My mother gave me money towards going to Japan when I first mentioned I was thinking of going. I failed to make the trip while she was alive (one of my many failures). So this trip is a necessary step for completeness. This exact time was largely dictated by using up days of leave I had carried over from 2012. So I started surfing for package tours in Japan, feeling I couldn't organise the details myself.

I chose Magical Japan to go with. Unless I were to do holidays with a range of travel agencies it's hard to compare. They answered my silly questions, were nice enough to deal with. I got them to book the flights but I think I was wrong to do so now - it would have simpler for me to do so. They had to see what was there, then check with me before they booked.

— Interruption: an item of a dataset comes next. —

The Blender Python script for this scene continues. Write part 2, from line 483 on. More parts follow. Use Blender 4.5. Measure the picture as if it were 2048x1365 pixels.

I did a lot of research into the cities I was due to visit (Tokyo, Kyoto, and Osaka) trying to make I could navigate around in a strange land. Strangely I had problems in practice getting around London! I collected Japanese phrases, maps, notes on using trains and underground systems. I planned to make a lot of use of my iPad to hold the notes and documents on.

And all too soon the departure day came along. Virginia and I took a fish and chip takeaway round to Dad for lunch before I caught the National Express coach down to London on the following day. But I got freaked out when I tried to set up the mail accounts on the iPad so I could stay in touch as I traversed the globe. The iPad died . . . tried restoring a backup but the backup was corrupt. So in the end I had to reinstall everything from scratch.

But I was packed and readyish when Virginia dropped me at the Trumpington Park and Ride for the National Express coach to Stratford. The coach wound its way through what seemed squalid backstreets of London, and eventually stopped deep in the urban jungle with no sign of Stratford DLR station. The driver did point me in a certain direction, and by following vague clues I followed a dubious path through a shopping mall. And there was the station! Finding platform 17 involved several trips in the lifts, I got used to using the lifts as I was encumbered with a suitcase.

My Oyster card saw me to the Customs House DLR station but finding the right Ibis hotel was arduous. I went to the only Ibis hotel I could see but after walking right round the building to find the entrance I found I had the wrong one. The desk clerk erroneously directed over the river so I had a haul over Victoria Docks before a kind lady in a winebar put me on the right track. The right Ibis hotel was in stealth mode by a building site. I was grateful for the bare room with cracked toilet seat. Despite what it claimed on the website I booked on I discovered no airport shuttle! A good clerk Khan did help me use their free Wifi, one plus.

Had a wander out to see if there were any reasonably priced eateries at the Excel centre, there weren't. Did at least discover I had omitted to swipe my Oyster card at the end of my DLR journey when I saw someone using a strange device. I resorted to a chicken burger at the hotel in a very dark restaurant, adding dollops of tomato ketchup so it had some nutritional value. My stomach told me what it thought of the meal for some time afterwards!